6/10
A less stylish yet more understandable Argento flick
29 March 2005
Title: The Card Player (2004) Director: Dario Argento Cast: Stefania Rocca, Liam Cunningham, Claudio Santamaria, Sylvio Muccino Review: I was excited when a friend told me he'd been able to get his hands on a copy of Argentos latest film The Card Player. All I have seen as of late are his classics from his early years and I was eager to see if the master of Italian Giallos still had it in him to deliver a tense and entertaining film.

The Card Player is about a serial killer who catches his lady victims and later connects through the internet with the police department making them an offer. Either you play poker with him and win 3 out of 5 games or he kills the victim. A female detective by the name of Anna is the one who is contacted by the killer so she takes it upon herself to find a young kid who's an expert at playing poker so he can play against the killer...and maybe save the victims lives.

Watching this film I instantly noticed a few things about it. Number one, it was missing a few things that make an Argento flick and Argento flick. Namely, this movie was missing some of Argentos visual flare. His flashy camera moves and colors are gone. Too me this movie was devoid of what I loved the most about Argentos films: the color! This flick was totally colorless! And its not like in Opera where the movie purposely had sort of like a greyish almost black and white look to it...here some scenes just seem so devoid of life that I didn't feel like I was watching an Argento movie. I don't expect him to make every film look like Suspiria or Deep Red, but it just felt like that to me. Lifeless in look.

Another thing. Where were Argentos cool camera shots? Nowhere to be seen! Opera had em, Deep Red had em...even Two Evil Eyes had them. But the Card Player had non of Argentos cool camera angles that I've come to love! Bummer.

But lets move on to the positive side. We loose some (not all) of Argentos style but we gain in the "lets make this a cohesive and understandable film" department. Yes my friends, heres an Argento film that is actually cohesive and pretty easy to follow. At the same time it felt kind of weird cause I had actually gotten used to trying to figure out Argentos films like a puzzle...yet this one was strangely easy to follow. He obviously focused a whole lot more on developing and telling the story in a way that the audience could easily understand. It felt strange coming from Argento but I guess it was a welcomed thing. I guess you could see that also from a negative side since some people actually like the fact that Argentos films are not always easy to grasp. I guess you could say that this was one of his most formulaic and commercial films to date.

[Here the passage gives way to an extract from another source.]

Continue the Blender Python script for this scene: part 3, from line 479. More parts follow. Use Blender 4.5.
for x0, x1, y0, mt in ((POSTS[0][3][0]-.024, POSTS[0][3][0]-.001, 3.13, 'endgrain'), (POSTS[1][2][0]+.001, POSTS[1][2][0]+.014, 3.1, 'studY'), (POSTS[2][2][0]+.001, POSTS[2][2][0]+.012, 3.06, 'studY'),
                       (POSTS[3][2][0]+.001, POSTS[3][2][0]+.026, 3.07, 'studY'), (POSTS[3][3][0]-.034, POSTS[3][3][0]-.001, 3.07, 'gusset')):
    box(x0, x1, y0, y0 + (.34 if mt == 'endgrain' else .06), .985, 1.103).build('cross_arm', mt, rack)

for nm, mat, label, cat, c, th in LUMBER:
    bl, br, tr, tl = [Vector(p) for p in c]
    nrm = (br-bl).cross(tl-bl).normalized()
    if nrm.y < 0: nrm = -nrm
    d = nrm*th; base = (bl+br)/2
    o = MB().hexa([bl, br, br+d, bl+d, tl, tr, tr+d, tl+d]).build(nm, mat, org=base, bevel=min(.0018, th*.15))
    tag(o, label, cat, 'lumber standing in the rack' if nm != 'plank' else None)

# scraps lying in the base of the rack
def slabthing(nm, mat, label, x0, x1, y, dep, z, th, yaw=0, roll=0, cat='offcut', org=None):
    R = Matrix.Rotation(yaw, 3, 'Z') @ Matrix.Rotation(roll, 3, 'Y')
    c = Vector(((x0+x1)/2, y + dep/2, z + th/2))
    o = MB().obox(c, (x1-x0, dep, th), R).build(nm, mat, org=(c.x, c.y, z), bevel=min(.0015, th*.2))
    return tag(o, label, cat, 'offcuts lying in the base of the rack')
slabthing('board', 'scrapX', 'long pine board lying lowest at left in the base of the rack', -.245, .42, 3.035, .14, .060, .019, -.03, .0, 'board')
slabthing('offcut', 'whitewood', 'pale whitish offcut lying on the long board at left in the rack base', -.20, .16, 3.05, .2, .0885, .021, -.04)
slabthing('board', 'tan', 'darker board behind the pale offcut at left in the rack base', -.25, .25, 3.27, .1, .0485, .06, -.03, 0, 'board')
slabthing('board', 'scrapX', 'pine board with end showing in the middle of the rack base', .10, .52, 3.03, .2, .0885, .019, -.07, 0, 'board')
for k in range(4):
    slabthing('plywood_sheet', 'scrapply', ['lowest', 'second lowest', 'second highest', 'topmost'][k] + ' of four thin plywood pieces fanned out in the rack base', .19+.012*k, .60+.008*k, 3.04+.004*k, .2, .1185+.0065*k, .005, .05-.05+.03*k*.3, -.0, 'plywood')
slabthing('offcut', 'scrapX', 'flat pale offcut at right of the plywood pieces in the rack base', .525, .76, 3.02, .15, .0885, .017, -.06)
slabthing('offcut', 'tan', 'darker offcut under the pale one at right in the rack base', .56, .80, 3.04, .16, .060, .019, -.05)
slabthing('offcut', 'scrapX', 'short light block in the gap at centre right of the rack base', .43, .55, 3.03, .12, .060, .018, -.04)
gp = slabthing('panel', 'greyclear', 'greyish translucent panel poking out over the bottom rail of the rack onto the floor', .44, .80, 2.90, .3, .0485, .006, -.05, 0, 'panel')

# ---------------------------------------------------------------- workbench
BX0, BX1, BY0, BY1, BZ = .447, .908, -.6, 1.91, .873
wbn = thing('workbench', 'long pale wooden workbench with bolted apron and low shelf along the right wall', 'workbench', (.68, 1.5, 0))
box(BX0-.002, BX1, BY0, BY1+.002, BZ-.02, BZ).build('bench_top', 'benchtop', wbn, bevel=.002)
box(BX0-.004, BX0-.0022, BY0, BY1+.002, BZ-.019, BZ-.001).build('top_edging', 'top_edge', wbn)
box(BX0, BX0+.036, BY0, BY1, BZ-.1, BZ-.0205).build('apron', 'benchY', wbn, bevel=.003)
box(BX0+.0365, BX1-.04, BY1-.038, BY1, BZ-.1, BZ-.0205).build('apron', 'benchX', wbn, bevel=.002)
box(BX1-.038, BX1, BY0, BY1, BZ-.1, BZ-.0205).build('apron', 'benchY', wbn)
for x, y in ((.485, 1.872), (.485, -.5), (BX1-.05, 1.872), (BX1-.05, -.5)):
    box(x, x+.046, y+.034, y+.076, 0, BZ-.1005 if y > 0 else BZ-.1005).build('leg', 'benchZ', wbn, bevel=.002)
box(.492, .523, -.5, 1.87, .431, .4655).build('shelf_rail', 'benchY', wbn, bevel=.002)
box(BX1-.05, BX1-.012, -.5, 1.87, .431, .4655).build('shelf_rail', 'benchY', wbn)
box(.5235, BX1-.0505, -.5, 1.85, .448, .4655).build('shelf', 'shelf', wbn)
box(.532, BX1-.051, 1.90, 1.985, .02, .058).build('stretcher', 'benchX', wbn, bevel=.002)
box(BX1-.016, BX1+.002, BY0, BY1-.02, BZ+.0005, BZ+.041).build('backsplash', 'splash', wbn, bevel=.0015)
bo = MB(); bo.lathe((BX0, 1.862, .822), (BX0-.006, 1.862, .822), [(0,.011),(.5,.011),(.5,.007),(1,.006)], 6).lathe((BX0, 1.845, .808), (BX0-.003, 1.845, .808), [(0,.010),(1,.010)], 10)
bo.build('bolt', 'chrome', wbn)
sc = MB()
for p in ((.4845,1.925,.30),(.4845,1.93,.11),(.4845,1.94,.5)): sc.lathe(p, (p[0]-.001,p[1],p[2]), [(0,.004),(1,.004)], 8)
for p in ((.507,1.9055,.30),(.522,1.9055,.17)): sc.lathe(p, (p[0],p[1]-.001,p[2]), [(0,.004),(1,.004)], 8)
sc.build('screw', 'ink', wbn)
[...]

I enjoyed the characters very much, specially the young kid named Remo. Argento made sure that we get to know these characters well before anything happens. He makes you like em so then he can play with your nerves in those really tense sequences. And I must say that Argento still has the touch of making a tense situation and then turning up the heat and making it even more intense. I'm talking about the scene where the killer is inside of Annas apartment. That scene was pure Argento at play and it reminded me of a scene in Opera where the killer also manages to get into the girls apartment. There's another excellent scene involving a chase scene with Remo. Great stuff there and those scenes reminded me that I was in fact watching an Argento flick.

Gone is the gore and blood. Sorry folks but it appears that in todays modern PC world even Argento has had to bow down to the powers that be and he went and made a film without practically any blood in it. There's some violence and the death sequences are great...but unfortunately bloodless. So be ready for that. I didn't really feel it so much because aside from the fact that the death sequences had little to no blood, Argento still managed to make em suspenseful and tense. He replaced blood with really tight suspense sequences. The scenes where we see the card games on the computer where great because they actually show the face of the victim on the computer screen as we watch the game going on. Nice touch and hearing the victims screams during the poker game was a fantastic choice that made the proceedings all the more tense.

So what we have here is an Argento flick without the usual Argento staples like stylish colors and creative camera angles. Still, without those things we've come to expect from the man, Argento managed to put his stamp on the film in other ways . All in all an entertaining flick that shows us glimpses of who Argento was in his blood drenched glory days but it seems to me like this movie was very restrained, kind of afraid to be what it should have been. Its Argento for a PC world.